Complete step-by-step answer:
We know that the amount of money that is used to run a company is called stock capital and the stock capital is divided into small units called stocks or share. The company issues a share certificate where the value of share is written called nominal value (NV) of face value. Then the shares are sold in the open market at stock exchanges at the market value (MV). If the market value and the nominal value are the same it is called at par. The profit annually distributed among shareholders is called dividend (D) in percentage of total nominal value of purchased shares. \[\]
Let us consider the investment of brother A. He buys hundred-rupee shares at $M{{V}_{A}}=80$ rupees from the market spending ${{I}_{A}}=16000$ rupees. So the number of stocks he has bought is ${{n}_{A}}=\dfrac{{{I}_{A}}}{M{{V}_{A}}}=\dfrac{16000}{80}=200$. The nominal value of each share is $N{{V}_{A}}=100$rupees then the nominal value of 200 shares is $TN{{V}_{A}}={{n}_{A}}\times N{{V}_{A}}=200\times 100=20000$ rupees. His profit percentage is 3% dividend. So his profit in amount 3% of total nominal value that is ${{D}_{A}}=\dfrac{3}{100}\times 20000=600$ rupees.\[\]
Let us consider brother B. He buys ten rupees shares at par which means the nominal value and market value of the share is same and is equal to 10 rupees $\left( M{{V}_{B}}=N{{V}_{B}}=10 \right)$. He also has spent ${{I}_{B}}=16000$ rupees to buy stocks. So the number of sticks B has purchased is ${{n}_{b}}=\dfrac{{{I}_{B}}}{M{{V}_{B}}}=\dfrac{16000}{10}=1600$.The total nominal value of all 1600 shares bought by brother B is $1600\times 10=16000=TN{{V}_{B}}$ rupees. We are given the question that he and A both earn the same amount of dividend which is ${{D}_{B}}={{D}_{A}}=600$rupees as obtained before. So the rate of dividend is
\[\dfrac{{{D}_{B}}}{TM{{V}_{B}}}\times 100=\dfrac{600}{16000}\times 100=3.75\%\]

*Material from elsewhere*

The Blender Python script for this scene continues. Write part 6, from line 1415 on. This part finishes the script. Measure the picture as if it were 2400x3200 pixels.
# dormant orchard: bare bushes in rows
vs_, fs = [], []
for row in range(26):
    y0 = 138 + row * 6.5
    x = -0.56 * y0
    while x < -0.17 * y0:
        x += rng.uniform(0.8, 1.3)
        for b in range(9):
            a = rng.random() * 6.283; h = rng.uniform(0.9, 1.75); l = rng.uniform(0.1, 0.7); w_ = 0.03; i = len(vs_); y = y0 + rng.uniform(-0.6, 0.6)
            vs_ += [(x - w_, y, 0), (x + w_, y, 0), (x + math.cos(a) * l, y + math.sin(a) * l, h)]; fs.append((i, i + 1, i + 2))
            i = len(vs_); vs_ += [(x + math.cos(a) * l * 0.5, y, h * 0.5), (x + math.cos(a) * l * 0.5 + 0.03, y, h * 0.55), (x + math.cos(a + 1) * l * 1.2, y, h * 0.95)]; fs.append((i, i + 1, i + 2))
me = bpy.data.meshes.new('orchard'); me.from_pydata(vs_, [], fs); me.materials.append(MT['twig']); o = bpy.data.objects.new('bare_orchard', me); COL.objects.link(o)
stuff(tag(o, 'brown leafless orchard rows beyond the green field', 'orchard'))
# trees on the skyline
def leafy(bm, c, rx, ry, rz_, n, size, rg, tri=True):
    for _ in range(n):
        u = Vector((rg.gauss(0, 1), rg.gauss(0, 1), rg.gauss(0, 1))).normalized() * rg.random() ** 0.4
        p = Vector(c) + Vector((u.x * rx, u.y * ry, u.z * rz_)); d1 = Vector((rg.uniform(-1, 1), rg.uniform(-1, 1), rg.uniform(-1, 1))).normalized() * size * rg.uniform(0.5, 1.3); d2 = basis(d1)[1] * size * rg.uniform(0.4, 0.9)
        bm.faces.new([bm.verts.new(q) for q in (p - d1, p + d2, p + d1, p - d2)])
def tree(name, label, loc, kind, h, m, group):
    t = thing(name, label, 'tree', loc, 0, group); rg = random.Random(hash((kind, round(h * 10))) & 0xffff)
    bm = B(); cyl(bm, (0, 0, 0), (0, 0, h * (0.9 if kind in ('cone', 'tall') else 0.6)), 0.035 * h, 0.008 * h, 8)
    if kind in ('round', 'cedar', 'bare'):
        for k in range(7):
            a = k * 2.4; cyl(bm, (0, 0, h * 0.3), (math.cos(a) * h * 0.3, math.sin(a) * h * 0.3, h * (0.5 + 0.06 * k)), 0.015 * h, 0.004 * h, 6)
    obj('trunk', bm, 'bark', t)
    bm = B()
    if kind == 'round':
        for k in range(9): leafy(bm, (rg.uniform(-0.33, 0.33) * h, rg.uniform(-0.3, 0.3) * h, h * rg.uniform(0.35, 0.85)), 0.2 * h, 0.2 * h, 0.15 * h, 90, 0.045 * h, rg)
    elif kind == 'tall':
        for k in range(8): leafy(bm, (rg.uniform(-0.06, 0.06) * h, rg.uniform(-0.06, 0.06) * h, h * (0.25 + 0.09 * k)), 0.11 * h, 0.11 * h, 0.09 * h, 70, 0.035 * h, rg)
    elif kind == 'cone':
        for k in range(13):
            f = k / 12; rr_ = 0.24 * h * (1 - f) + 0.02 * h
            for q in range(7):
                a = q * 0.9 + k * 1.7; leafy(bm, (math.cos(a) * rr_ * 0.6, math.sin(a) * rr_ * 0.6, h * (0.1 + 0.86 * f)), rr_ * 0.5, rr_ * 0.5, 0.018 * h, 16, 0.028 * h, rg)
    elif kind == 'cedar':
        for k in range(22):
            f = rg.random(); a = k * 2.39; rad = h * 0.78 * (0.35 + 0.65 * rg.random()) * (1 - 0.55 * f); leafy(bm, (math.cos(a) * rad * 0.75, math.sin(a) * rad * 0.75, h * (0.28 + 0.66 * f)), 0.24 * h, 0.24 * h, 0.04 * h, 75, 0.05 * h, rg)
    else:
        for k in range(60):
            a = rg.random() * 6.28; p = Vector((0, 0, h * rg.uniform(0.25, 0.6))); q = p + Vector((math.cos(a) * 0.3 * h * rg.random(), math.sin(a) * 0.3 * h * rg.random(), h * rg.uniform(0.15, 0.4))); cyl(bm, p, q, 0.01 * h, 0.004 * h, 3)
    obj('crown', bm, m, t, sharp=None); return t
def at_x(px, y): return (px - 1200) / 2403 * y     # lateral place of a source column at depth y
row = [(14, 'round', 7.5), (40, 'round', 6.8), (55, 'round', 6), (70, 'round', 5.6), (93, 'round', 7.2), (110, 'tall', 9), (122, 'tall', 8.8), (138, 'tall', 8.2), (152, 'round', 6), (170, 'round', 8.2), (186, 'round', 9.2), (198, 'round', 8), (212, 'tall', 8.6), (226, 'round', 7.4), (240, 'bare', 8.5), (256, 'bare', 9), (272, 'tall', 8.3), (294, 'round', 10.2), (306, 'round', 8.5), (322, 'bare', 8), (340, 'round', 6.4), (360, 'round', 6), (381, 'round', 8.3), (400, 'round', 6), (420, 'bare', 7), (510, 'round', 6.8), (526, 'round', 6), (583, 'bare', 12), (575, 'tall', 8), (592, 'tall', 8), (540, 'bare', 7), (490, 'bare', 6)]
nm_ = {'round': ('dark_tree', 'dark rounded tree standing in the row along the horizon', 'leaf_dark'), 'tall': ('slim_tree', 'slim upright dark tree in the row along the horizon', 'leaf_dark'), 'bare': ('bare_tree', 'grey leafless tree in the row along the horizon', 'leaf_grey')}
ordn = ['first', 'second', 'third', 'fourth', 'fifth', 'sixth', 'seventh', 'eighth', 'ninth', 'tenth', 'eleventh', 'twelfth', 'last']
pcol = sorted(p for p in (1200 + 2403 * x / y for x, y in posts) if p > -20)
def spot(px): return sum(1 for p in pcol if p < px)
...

Note: We note that the question assumes that there is no brokerage charge which is added when the stock is sold on the selling price or bought on the cost price as percentage. If the market value is above nominal value it is called at premium or above par. If the market value is below nominal value it is called at discount or below par. We must be careful that the nominal value never changes but the market value changes from, time to time.